Rows from a dataset:
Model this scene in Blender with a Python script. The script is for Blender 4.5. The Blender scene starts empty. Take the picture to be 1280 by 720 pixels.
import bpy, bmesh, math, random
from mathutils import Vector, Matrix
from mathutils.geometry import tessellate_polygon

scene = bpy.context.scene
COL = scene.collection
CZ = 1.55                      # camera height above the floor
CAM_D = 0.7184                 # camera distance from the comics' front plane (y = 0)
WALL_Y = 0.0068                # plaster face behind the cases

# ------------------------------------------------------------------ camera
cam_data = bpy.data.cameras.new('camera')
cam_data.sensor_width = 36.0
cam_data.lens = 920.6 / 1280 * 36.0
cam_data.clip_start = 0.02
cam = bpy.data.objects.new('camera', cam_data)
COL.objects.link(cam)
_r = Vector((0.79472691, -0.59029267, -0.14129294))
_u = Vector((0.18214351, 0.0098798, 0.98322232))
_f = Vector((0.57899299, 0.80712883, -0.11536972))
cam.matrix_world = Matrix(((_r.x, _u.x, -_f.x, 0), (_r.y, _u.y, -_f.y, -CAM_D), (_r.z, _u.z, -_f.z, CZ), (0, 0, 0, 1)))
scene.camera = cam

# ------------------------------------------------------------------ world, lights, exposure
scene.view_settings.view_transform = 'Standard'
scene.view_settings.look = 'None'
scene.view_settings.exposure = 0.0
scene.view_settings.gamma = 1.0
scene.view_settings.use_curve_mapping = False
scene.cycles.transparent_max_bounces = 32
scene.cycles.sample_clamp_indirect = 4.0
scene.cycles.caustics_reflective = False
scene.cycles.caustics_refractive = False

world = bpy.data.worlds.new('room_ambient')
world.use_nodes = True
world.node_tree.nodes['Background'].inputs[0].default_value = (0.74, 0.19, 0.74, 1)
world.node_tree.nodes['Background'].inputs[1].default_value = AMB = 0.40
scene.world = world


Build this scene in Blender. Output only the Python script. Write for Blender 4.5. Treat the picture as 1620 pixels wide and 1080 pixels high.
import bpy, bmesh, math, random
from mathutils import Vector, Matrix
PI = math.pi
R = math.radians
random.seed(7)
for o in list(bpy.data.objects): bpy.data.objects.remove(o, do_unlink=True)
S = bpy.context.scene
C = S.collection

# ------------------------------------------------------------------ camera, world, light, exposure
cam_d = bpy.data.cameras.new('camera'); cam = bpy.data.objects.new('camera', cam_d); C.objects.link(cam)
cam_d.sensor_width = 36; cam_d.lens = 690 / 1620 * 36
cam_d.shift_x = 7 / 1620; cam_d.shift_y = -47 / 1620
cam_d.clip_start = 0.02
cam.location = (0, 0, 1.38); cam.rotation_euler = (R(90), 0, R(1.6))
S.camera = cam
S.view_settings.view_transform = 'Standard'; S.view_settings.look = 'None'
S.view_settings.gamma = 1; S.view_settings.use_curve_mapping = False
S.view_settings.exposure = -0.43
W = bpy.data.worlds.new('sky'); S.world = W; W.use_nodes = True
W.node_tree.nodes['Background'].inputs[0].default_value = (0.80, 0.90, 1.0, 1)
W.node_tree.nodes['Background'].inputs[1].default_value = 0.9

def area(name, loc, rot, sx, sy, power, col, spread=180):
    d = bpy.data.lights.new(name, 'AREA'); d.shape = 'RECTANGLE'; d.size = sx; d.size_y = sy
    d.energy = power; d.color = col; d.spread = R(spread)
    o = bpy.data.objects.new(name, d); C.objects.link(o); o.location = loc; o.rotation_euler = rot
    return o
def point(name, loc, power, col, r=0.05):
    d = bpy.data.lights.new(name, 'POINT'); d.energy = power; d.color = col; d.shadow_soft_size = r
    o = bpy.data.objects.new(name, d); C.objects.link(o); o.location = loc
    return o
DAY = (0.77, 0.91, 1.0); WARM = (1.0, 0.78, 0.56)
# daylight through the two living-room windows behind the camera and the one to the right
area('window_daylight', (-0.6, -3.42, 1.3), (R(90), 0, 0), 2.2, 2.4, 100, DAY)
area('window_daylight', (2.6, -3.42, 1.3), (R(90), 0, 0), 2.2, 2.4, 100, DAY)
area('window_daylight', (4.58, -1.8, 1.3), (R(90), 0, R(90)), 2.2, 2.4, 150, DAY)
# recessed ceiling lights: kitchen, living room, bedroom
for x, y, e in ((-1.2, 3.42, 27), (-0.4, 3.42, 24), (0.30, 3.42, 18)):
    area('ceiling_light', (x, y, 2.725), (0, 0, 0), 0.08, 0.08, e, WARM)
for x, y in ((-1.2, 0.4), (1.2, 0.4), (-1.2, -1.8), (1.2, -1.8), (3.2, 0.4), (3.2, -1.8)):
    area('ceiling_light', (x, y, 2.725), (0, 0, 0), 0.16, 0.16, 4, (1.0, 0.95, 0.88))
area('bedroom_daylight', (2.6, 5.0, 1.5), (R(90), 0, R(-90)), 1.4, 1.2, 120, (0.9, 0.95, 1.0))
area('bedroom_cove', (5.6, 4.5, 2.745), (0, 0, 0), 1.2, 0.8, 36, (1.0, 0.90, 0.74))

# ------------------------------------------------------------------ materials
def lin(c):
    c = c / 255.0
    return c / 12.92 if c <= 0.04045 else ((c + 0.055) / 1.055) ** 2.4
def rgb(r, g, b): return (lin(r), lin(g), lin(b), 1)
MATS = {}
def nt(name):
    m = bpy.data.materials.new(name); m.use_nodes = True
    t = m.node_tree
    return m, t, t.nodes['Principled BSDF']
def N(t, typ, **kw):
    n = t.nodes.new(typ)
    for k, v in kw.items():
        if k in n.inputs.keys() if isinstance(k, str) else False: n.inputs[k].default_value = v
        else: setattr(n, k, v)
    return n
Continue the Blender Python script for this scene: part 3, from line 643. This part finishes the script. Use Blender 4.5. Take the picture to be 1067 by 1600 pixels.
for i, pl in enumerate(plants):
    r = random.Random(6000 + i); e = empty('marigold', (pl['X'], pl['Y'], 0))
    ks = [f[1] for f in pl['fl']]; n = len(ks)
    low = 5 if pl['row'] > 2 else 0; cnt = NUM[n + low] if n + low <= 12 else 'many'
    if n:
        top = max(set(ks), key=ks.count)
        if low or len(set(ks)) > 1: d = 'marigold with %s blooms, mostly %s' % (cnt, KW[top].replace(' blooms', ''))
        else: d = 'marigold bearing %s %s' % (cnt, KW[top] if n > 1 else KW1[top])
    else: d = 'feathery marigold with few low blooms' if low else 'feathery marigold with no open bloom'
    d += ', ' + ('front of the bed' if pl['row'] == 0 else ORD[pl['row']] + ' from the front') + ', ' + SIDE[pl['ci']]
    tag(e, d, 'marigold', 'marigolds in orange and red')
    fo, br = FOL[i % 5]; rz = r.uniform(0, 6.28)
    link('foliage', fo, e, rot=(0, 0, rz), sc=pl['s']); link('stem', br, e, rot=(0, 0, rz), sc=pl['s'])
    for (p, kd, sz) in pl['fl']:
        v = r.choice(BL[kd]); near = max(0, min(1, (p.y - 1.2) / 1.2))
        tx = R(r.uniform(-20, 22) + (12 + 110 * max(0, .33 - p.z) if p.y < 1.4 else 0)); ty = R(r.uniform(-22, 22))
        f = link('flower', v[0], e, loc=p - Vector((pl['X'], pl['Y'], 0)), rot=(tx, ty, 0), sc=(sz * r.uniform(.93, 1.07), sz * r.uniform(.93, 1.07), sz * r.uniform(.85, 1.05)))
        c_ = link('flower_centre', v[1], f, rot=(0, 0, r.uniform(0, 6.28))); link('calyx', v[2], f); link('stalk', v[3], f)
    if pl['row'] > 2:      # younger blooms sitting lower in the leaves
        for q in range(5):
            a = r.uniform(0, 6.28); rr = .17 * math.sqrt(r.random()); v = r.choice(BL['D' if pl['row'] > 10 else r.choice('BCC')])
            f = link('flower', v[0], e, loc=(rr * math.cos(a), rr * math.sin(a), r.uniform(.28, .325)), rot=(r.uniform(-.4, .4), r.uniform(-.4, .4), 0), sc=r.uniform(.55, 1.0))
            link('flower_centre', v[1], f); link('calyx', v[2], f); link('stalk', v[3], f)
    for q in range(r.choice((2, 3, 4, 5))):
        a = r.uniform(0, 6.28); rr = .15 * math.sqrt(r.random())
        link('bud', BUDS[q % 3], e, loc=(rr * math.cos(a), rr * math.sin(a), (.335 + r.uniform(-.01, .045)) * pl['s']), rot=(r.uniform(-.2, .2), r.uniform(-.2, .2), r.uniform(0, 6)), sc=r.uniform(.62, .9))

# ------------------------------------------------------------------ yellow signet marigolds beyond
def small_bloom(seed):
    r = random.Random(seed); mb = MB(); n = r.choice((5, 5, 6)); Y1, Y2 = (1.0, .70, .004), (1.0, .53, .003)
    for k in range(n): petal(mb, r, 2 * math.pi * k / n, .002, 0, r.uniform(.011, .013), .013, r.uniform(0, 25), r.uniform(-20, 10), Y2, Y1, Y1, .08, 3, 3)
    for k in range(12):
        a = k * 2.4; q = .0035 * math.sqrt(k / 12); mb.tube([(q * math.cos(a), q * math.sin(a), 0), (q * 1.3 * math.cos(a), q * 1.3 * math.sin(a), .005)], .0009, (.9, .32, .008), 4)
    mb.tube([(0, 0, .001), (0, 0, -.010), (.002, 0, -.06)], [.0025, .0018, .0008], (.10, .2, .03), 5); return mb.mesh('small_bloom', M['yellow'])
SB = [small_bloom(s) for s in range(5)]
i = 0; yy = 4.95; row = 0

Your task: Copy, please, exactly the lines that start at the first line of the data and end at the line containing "scene.world = world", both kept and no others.

Answer in full:
Model this scene in Blender with a Python script. The script is for Blender 4.5. The Blender scene starts empty. Take the picture to be 1280 by 720 pixels.
import bpy, bmesh, math, random
from mathutils import Vector, Matrix
from mathutils.geometry import tessellate_polygon

scene = bpy.context.scene
COL = scene.collection
CZ = 1.55                      # camera height above the floor
CAM_D = 0.7184                 # camera distance from the comics' front plane (y = 0)
WALL_Y = 0.0068                # plaster face behind the cases

# ------------------------------------------------------------------ camera
cam_data = bpy.data.cameras.new('camera')
cam_data.sensor_width = 36.0
cam_data.lens = 920.6 / 1280 * 36.0
cam_data.clip_start = 0.02
cam = bpy.data.objects.new('camera', cam_data)
COL.objects.link(cam)
_r = Vector((0.79472691, -0.59029267, -0.14129294))
_u = Vector((0.18214351, 0.0098798, 0.98322232))
_f = Vector((0.57899299, 0.80712883, -0.11536972))
cam.matrix_world = Matrix(((_r.x, _u.x, -_f.x, 0), (_r.y, _u.y, -_f.y, -CAM_D), (_r.z, _u.z, -_f.z, CZ), (0, 0, 0, 1)))
scene.camera = cam

# ------------------------------------------------------------------ world, lights, exposure
scene.view_settings.view_transform = 'Standard'
scene.view_settings.look = 'None'
scene.view_settings.exposure = 0.0
scene.view_settings.gamma = 1.0
scene.view_settings.use_curve_mapping = False
scene.cycles.transparent_max_bounces = 32
scene.cycles.sample_clamp_indirect = 4.0
scene.cycles.caustics_reflective = False
scene.cycles.caustics_refractive = False

world = bpy.data.worlds.new('room_ambient')
world.use_nodes = True
world.node_tree.nodes['Background'].inputs[0].default_value = (0.74, 0.19, 0.74, 1)
world.node_tree.nodes['Background'].inputs[1].default_value = AMB = 0.40
scene.world = world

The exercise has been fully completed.